* **TO DO**:
The answer is the line with "Recreate this scene" and every line after it to the end of the listing, retyped exactly. Pictures do not belong in it.

* **EXTRACTED RECORDS**:
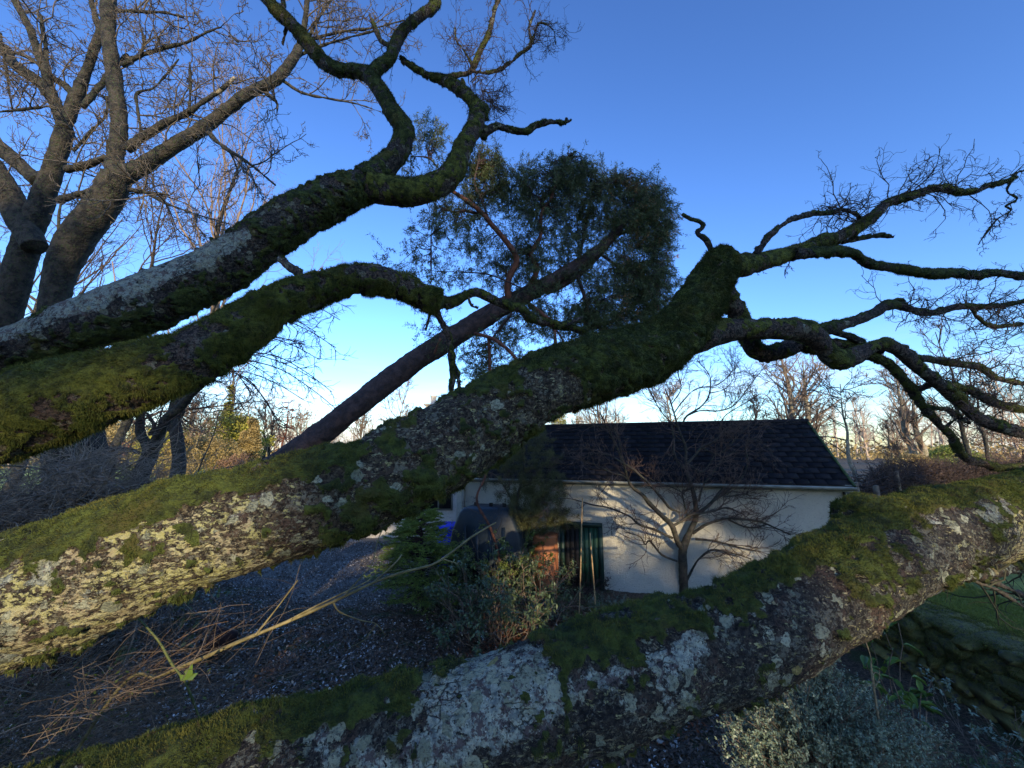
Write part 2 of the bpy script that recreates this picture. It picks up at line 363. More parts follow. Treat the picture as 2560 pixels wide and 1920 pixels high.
def moss_on(D, parent, count, ln=(.008, .02), mat=None, droop=.8, g=rng, name='moss', wd=.0022, umin=-1e9, umax=1e9):
    """short moss shoots standing on a limb's mossy skin"""
    V, F = Acc(), None
    allP = []; 
    for d in D:
        w = np.where((d['U'] > umin) & (d['U'] < umax), d['m'], 0) ** 1.5
        if w.sum() < 1: continue
        allP.append((d, w))
    tot = sum(w.sum() for _, w in allP); a = Acc()
    for d, w in allP:
        k = int(count * w.sum() / tot)
        if k < 5: continue
        idx = g.choice(len(w), k, p=w / w.sum()); nb = idx + g.choice([1, -1, d['K'], -d['K']], k); nb = np.clip(nb, 0, len(w) - 1)
        f = g.random((k, 1)) * .5; P0 = d['P'][idx] * (1 - f) + d['P'][nb] * f; far = np.linalg.norm(P0 - d['P'][idx], axis=1) > .03; P0[far] = d['P'][idx][far]
        N0 = d['N'][idx]; dr = nrm(N0 + rdir(k, g) * .55 + np.array([0, 0, -1.0]) * (droop * (1 - np.clip(N0[:, 2:3], -.2, 1))) + d['T'][idx] * g.normal(0, .3, (k, 1)))
        l = g.uniform(*ln, k) * (.6 + .8 * d['m'][idx]) * (1 + .8 * fbm(P0, 14, 2, 3))
        vv, ff = leaves(P0 - N0 * .002, dr, rdir(k, g), l, wd * g.uniform(.7, 1.5, k), four=False)
        tip = np.tile([.0, .0, 1.0], k) * np.repeat(g.uniform(.45, 1, k), 3)
        a.add(vv, ff, tip=tip)
    return a.build(name, mat or M_MOSS, parent, False, kind='stuff')
def twigtree(P0, R0, parent, mat, g, gens, name='twigs', Kk=3, mat2=None):
    """gens: list of dicts for spawn+grow; P0 list of polylines (n,3)"""
    a = Acc(); cur = (P0, R0)
    for q in gens:
        S, D, Ln, Rd = spawn(cur[0], cur[1], q['k'], q.get('t0', .15), q.get('t1', 1.0), q.get('ang', (30, 70)), q.get('ls', (.4, .7)), q.get('rs', .6), g=g, bias=q.get('bias'))
        if 'len' in q: Ln = g.uniform(*q['len'], len(Ln))
        Rd = np.clip(Rd, q.get('rmin', .0015), q.get('rmax', 1))
        P, Rr = grow(S, D, Ln, Rd, q.get('n', 6), q.get('wob', .28), q.get('up', .03), g, q.get('tip', .4))
        v, f = tubes(P, Rr, q.get('K', Kk)); a.add(v, f); cur = (P, Rr)
    return a.build(name, mat, parent, True, kind='stuff'), cur
def stack(paths, n=14):
    P = []; Rr = []
    for p in paths:
        q = catmull(p, n); P.append(q[:, :3]); Rr.append(np.maximum(q[:, 3], .001))
    return np.array(P), np.array(Rr)
def wpt(x, y, z, r, u): return np.array([[x, y, z, r, u]])

GRP = 'mossy limbs leaning across the view'
S_, O1, O2, O3 = .3888, (0, 0), (600, 0), (1700, 300)
# ---- A: lowest limb
tA = thing('leaning_tree', (-3.6, 1.2, 0), 'lowest mossy trunk with big pale grey-green lichen patch, crossing the bottom of the photo', 'tree', GRP)
pA = np.vstack([wpt(-3.9, 1.0, .1, .34, -900), wpt(-3.0, 1.0, .9, .28, -600),
    trace([(-150,2195,178,1.32),(117,2098,180,1.3),(300,2040,180,1.3),(583,1962,178,1.3),(855,1893,178,1.3),(1150,1818,174,1.3),(1422,1728,168,1.33),(1620,1664,160,1.38),
           (1800,1610,150,1.45),(1960,1538,146,1.52),(2100,1458,142,1.6),(2220,1394,134,1.7),(2330,1340,120,1.82),(2440,1308,104,2.0),(2560,1274,94,2.2),(2780,1228,86,2.5)], 1)])
def mA(U, c):
    return (.55 * sstep(.25, .6, c) * (1 - blobs(U, c, [(1240,.5,170,.8,1.3),(250,.3,110,.7,1.2)])) + blobs(U, c, [(700,0,260,.8,.55),(560,-.5,200,.5,.4),(1600,.5,160,.35,.55),(1930,.55,150,.5,.5),
            (2090,.1,70,.6,.75),(2290,.7,170,.5,.6),(930,.7,160,.4,.45),(450,.75,120,.3,.6),(2520,.6,120,.4,.3)]))
def lA(U, c):
    return blobs(U, c, [(1270,.25,130,.55,.95),(1190,.75,110,.3,.6),(1130,-.35,60,.25,.5),(1340,-.1,90,.25,.6),(260,.2,110,.6,.75),(850,.25,40,.2,.5),(900,-.05,36,.15,.5),(960,0,30,.2,.45),(1010,-.3,45,.2,.5),
            (1090,-.2,40,.2,.5),(1800,.45,30,.2,.5),(1850,.3,30,.15,.45),(1700,.2,50,.2,.5),(1640,0,60,.25,.5),(760,.5,50,.12,.45),(1500,.0,80,.2,.35),(2400,.1,90,.3,.4)]) + .16
def cA(U, c): return .28 + .1 * (c < 0) + .45 * sstep(2330, 2450, U)
oA, dA = limb('trunk', pA, M_A, tA, .0072, (mA, lA, cA), seed=1)
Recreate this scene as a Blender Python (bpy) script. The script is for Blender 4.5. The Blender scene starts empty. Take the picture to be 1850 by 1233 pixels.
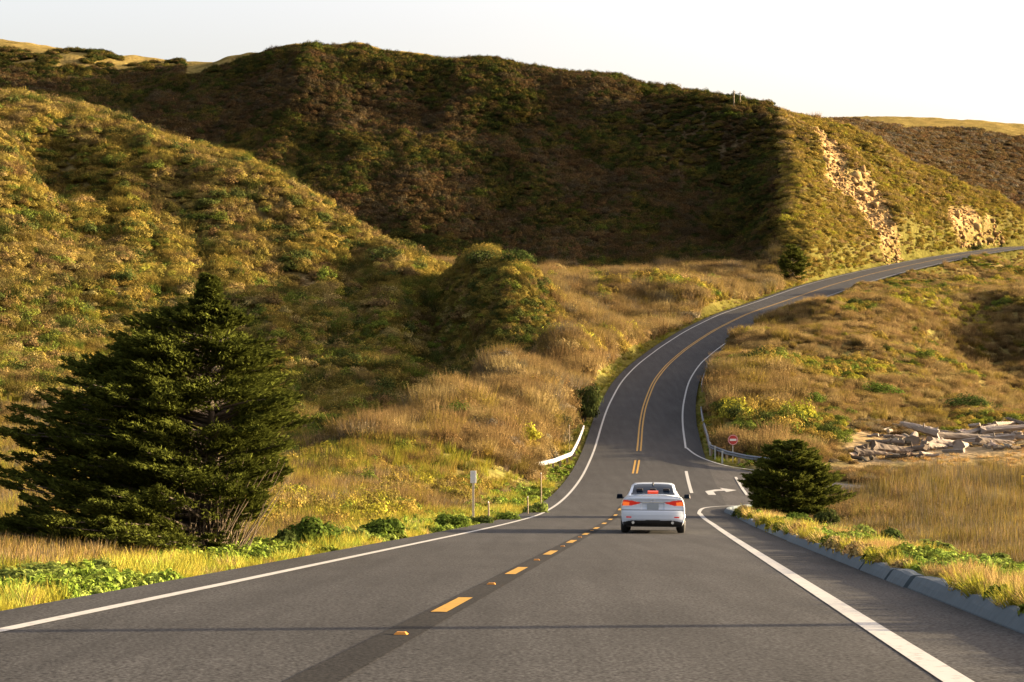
import bpy, math, random
import numpy as np
from mathutils import Vector, Matrix

random.seed(7)
RNG = np.random.default_rng(7)
SC = bpy.context.scene
COL = SC.collection
F = 3000.0            # focal length in photo pixels (1850 wide)
U0, V0 = 925.0, 616.5

# ------------------------------------------------------------------ camera
cam_d = bpy.data.cameras.new("camera")
cam_d.sensor_width = 36.0
cam_d.lens = 36.0 * F / 1850.0
cam_d.clip_start = 0.1
cam_d.clip_end = 8000.0
cam = bpy.data.objects.new("camera", cam_d)
cam.rotation_euler = (math.radians(90), 0, 0)
COL.objects.link(cam)
SC.camera = cam

# ------------------------------------------------------------------ light
SUN_AZ = math.radians(11)       # ahead of the right-hand side
SUN_EL = math.radians(10.2)
sun_dir = Vector((math.cos(SUN_AZ) * math.cos(SUN_EL), math.sin(SUN_AZ) * math.cos(SUN_EL), math.sin(SUN_EL)))
world = bpy.data.worlds.new("World")
SC.world = world
world.use_nodes = True
wn, wl = world.node_tree.nodes, world.node_tree.links
wn.clear()
sky = wn.new("ShaderNodeTexSky")
sky.sky_type = 'NISHITA'
sky.sun_disc = False
sky.sun_elevation = SUN_EL
sky.sun_rotation = math.radians(90) - SUN_AZ
sky.air_density = 1.0
sky.dust_density = 7.0
sky.ozone_density = 1.0
bg = wn.new("ShaderNodeBackground")
bg.inputs["Strength"].default_value = 0.102
wo = wn.new("ShaderNodeOutputWorld")
hs = wn.new("ShaderNodeHueSaturation")
hs.inputs["Saturation"].default_value = 0.6
hs.inputs["Value"].default_value = 1.15
wl.new(sky.outputs[0], hs.inputs["Color"])
warm = wn.new("ShaderNodeMix"); warm.data_type = 'RGBA'; warm.blend_type = 'MULTIPLY'; warm.inputs[0].default_value = 1.0
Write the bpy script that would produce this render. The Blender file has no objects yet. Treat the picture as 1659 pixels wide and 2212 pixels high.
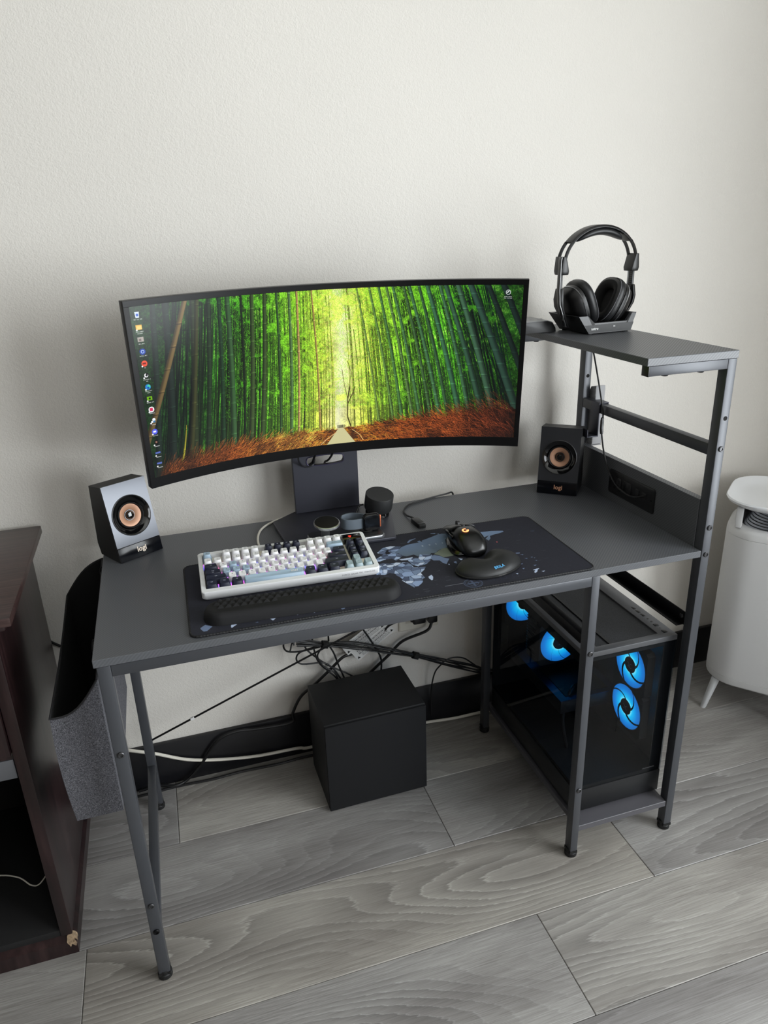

* **EXERCISE OUTPUT**:
Recreate this scene as a Blender Python (bpy) script. The script is for Blender 4.5. The Blender scene starts empty. Take the picture to be 1850 by 1233 pixels.
import bpy, math, random
import numpy as np
from mathutils import Vector, Matrix

random.seed(7)
RNG = np.random.default_rng(7)
SC = bpy.context.scene
COL = SC.collection
F = 3000.0            # focal length in photo pixels (1850 wide)
U0, V0 = 925.0, 616.5

# ------------------------------------------------------------------ camera
cam_d = bpy.data.cameras.new("camera")
cam_d.sensor_width = 36.0
cam_d.lens = 36.0 * F / 1850.0
cam_d.clip_start = 0.1
cam_d.clip_end = 8000.0
cam = bpy.data.objects.new("camera", cam_d)
cam.rotation_euler = (math.radians(90), 0, 0)
COL.objects.link(cam)
SC.camera = cam

# ------------------------------------------------------------------ light
SUN_AZ = math.radians(11)       # ahead of the right-hand side
SUN_EL = math.radians(10.2)
sun_dir = Vector((math.cos(SUN_AZ) * math.cos(SUN_EL), math.sin(SUN_AZ) * math.cos(SUN_EL), math.sin(SUN_EL)))
world = bpy.data.worlds.new("World")
SC.world = world
world.use_nodes = True
wn, wl = world.node_tree.nodes, world.node_tree.links
wn.clear()
sky = wn.new("ShaderNodeTexSky")
sky.sky_type = 'NISHITA'
sky.sun_disc = False
sky.sun_elevation = SUN_EL
sky.sun_rotation = math.radians(90) - SUN_AZ
sky.air_density = 1.0
sky.dust_density = 7.0
sky.ozone_density = 1.0
bg = wn.new("ShaderNodeBackground")
bg.inputs["Strength"].default_value = 0.102
wo = wn.new("ShaderNodeOutputWorld")
hs = wn.new("ShaderNodeHueSaturation")
hs.inputs["Saturation"].default_value = 0.6
hs.inputs["Value"].default_value = 1.15
wl.new(sky.outputs[0], hs.inputs["Color"])
warm = wn.new("ShaderNodeMix"); warm.data_type = 'RGBA'; warm.blend_type = 'MULTIPLY'; warm.inputs[0].default_value = 1.0
Write the bpy script that would produce this render. The Blender file has no objects yet. Treat the picture as 1659 pixels wide and 2212 pixels high.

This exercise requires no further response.